Now about the Ec 10 walkout. It identified a legitimate problem in Harvard's economics department (and in most North American ones, for that matter): an economics major is allowed to, and indeed most do, graduate from Harvard with no understanding of the intellectual history of the discipline and no exposure to legitimate critiques of New Keynesian economics, such as Marglin's.

After three or four years of studying economics at Harvard, most students emerge believing that the basic models they've learned are sound. Most go further than that and take Hicks and Modigliani to heart, using them to inform their worldviews when they go to the polls, run for office, or do market research for Goldman Sachs. The problem is that they've never been introduced to critiques of these models; they have no choice but to assume that the standard models are the best ones out there, because they know of no others. (If you expect students to construct their own critical models, you should consider the effects of having the same paradigm being drilled into your head for three or four years.

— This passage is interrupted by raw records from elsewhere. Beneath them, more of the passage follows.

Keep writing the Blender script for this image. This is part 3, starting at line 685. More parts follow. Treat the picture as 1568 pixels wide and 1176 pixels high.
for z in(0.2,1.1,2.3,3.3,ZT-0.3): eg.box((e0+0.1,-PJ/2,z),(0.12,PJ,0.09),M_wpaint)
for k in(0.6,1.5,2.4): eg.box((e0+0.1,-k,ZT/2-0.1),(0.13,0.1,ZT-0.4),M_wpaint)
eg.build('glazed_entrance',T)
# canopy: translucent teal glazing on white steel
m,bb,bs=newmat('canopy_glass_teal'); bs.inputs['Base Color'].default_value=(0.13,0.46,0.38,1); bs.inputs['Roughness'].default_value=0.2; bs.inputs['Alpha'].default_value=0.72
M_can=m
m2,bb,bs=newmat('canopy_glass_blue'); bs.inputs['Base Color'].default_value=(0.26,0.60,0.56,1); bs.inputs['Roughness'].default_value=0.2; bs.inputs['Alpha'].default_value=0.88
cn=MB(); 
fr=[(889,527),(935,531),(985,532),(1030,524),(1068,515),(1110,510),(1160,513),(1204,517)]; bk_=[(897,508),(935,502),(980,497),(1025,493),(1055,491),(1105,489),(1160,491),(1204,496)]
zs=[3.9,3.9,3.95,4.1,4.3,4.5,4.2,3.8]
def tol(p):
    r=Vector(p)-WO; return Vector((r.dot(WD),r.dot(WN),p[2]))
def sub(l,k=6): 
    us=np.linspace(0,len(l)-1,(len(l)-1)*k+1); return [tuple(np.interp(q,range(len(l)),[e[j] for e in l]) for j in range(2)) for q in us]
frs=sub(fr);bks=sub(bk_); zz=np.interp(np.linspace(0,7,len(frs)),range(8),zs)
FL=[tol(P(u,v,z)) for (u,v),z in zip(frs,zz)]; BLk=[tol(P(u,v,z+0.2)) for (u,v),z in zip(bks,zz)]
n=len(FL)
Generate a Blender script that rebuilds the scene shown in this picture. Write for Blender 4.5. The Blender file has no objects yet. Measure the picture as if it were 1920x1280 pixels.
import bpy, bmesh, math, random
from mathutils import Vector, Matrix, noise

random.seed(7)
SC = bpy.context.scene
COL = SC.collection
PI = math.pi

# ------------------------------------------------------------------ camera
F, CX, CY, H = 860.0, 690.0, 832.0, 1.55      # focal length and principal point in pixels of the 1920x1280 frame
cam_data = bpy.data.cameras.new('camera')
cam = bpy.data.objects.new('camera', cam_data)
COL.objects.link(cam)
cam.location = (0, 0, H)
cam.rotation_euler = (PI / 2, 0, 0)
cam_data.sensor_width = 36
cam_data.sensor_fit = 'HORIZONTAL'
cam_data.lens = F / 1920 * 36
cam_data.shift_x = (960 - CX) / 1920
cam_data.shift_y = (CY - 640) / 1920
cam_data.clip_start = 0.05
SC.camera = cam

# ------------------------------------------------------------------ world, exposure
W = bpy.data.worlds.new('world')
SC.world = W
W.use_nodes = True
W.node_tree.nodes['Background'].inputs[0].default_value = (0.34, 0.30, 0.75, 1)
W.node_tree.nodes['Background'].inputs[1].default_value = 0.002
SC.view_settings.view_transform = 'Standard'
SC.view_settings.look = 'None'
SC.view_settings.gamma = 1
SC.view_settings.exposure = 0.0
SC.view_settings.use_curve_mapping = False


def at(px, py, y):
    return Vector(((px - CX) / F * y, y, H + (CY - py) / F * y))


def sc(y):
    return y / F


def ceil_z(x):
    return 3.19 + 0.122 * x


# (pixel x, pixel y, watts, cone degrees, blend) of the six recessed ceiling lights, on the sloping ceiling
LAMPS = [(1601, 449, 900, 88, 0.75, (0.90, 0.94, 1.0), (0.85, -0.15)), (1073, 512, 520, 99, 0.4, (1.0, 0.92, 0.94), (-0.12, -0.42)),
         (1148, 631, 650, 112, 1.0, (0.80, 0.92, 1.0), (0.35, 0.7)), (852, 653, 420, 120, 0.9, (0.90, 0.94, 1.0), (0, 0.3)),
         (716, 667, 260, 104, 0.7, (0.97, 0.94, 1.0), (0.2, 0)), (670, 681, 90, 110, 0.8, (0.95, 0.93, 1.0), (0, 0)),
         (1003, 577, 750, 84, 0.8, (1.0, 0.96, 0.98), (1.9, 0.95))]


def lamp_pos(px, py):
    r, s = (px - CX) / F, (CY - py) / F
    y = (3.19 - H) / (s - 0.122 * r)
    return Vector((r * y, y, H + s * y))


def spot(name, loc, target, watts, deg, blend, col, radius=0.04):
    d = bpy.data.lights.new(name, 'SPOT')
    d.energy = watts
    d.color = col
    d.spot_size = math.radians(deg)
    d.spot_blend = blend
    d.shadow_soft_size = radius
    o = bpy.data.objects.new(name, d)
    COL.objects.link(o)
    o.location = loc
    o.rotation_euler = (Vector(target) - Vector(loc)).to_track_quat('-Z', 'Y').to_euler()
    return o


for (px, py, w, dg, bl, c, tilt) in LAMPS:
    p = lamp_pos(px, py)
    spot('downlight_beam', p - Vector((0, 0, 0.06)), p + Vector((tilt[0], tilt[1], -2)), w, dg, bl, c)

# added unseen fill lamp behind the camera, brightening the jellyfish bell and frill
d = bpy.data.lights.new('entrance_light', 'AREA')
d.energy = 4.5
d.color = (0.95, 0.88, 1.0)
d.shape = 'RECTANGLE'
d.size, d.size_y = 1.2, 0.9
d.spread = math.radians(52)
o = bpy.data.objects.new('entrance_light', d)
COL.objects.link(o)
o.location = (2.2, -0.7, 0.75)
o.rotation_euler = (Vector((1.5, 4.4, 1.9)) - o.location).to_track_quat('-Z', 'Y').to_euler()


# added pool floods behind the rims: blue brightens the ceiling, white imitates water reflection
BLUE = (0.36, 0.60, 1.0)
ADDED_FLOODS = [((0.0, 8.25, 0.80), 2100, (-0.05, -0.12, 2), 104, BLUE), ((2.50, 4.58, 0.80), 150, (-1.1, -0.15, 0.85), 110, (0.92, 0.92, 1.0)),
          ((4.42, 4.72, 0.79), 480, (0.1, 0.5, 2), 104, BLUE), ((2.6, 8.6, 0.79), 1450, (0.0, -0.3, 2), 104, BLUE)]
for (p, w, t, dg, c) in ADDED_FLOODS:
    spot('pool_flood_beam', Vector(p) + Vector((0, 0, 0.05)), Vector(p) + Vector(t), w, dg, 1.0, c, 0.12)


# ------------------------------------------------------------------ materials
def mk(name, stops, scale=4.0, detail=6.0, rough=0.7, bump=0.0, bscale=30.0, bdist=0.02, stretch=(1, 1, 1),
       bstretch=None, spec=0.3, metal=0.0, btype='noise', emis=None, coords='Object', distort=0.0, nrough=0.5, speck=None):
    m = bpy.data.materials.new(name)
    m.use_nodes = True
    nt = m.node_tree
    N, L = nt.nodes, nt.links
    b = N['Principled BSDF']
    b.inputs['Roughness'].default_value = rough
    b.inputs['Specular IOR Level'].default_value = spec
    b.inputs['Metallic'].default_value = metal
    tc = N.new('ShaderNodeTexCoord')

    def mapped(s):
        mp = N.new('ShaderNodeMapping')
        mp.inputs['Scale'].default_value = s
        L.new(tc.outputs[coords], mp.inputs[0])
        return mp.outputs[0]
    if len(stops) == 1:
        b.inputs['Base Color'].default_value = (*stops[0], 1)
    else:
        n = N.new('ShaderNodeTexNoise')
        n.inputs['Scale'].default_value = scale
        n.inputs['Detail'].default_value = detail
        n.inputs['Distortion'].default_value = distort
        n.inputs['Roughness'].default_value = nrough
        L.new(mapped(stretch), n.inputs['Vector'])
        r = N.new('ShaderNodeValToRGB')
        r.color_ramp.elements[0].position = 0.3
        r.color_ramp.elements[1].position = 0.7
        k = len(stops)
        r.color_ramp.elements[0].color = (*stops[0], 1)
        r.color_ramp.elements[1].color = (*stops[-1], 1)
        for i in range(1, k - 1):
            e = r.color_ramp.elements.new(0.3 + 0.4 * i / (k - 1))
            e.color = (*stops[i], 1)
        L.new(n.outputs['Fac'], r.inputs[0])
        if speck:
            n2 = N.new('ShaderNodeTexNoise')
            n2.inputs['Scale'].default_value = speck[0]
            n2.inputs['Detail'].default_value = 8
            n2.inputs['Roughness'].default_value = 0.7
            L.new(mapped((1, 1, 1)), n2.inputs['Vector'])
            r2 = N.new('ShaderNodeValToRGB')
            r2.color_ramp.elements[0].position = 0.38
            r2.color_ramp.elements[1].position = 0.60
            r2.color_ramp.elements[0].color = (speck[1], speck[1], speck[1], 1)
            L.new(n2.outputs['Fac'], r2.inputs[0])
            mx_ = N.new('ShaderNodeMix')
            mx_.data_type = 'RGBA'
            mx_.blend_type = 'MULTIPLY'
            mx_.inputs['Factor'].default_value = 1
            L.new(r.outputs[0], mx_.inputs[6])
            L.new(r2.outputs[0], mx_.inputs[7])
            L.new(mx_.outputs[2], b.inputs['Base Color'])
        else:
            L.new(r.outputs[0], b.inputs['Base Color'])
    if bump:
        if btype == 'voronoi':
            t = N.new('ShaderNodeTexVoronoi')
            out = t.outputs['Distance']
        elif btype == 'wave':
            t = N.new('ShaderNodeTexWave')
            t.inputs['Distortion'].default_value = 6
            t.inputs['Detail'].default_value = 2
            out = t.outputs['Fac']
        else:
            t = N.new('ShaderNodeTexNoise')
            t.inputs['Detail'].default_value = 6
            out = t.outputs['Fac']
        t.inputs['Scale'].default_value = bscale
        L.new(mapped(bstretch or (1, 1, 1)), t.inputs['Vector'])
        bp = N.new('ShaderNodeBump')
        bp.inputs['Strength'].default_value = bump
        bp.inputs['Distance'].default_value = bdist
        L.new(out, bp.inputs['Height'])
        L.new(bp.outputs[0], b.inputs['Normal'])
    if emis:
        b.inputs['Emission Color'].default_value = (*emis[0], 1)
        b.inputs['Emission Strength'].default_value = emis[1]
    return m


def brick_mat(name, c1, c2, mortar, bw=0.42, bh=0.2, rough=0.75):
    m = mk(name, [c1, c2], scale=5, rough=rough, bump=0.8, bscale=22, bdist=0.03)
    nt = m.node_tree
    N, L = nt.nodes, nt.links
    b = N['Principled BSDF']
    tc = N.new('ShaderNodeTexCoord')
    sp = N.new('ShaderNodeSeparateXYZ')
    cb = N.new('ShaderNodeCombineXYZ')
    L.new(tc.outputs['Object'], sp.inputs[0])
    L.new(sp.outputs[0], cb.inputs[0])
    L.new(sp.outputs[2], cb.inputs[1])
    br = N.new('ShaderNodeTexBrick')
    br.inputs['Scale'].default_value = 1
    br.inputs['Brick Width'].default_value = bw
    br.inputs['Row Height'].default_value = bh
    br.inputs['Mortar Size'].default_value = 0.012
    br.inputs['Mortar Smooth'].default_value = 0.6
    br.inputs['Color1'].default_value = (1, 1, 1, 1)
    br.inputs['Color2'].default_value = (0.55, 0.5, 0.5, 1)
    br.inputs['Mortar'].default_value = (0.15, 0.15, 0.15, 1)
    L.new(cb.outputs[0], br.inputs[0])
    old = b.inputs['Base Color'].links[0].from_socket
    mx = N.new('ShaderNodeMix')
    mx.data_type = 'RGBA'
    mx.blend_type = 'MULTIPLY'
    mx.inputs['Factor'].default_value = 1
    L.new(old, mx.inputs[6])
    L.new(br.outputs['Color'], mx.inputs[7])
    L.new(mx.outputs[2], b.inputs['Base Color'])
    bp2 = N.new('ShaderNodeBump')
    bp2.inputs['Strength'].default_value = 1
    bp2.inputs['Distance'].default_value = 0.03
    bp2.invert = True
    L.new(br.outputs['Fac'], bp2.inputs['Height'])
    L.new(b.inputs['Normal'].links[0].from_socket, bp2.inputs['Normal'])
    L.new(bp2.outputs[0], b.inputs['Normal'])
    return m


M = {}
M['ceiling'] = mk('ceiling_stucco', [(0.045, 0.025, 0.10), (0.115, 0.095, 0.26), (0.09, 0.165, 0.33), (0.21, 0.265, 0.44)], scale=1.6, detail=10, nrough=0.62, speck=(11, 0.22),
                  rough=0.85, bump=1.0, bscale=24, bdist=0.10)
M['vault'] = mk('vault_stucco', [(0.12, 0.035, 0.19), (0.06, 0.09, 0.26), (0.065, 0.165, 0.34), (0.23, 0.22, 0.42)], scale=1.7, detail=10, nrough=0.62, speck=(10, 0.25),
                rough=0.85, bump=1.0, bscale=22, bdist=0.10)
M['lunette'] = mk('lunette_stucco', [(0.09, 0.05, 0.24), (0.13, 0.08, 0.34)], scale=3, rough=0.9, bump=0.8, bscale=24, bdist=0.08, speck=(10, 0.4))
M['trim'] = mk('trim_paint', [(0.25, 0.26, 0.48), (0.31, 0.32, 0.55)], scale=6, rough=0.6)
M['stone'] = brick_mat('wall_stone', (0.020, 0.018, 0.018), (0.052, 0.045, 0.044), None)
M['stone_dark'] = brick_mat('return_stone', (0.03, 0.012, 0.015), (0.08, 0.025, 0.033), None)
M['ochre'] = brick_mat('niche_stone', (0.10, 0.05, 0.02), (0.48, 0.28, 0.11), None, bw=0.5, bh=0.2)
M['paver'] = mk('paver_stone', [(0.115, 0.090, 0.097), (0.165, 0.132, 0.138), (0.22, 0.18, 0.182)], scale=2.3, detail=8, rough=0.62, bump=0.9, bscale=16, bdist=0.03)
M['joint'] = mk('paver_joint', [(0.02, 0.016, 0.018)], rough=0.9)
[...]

Better yet, you should get to know your students a little better ;-))

The issue, then, is not simply whether Mankiw's course inculcates a certain political ideology. There are liberal New Keynesians just as there are conservative ones. The issue is that economics students are made to learn econometrics and calculus but none of the critiques of the New Keynesian paradigm, which, as far as they're concerned, is sound by assumption. This is hard to justify on pedagogical grounds.

So the smug student that Frances Woolley cites, who wrote that "there’s plenty of (New) Keynesian theory to come in the second semester of Ec 10," completely misses the point.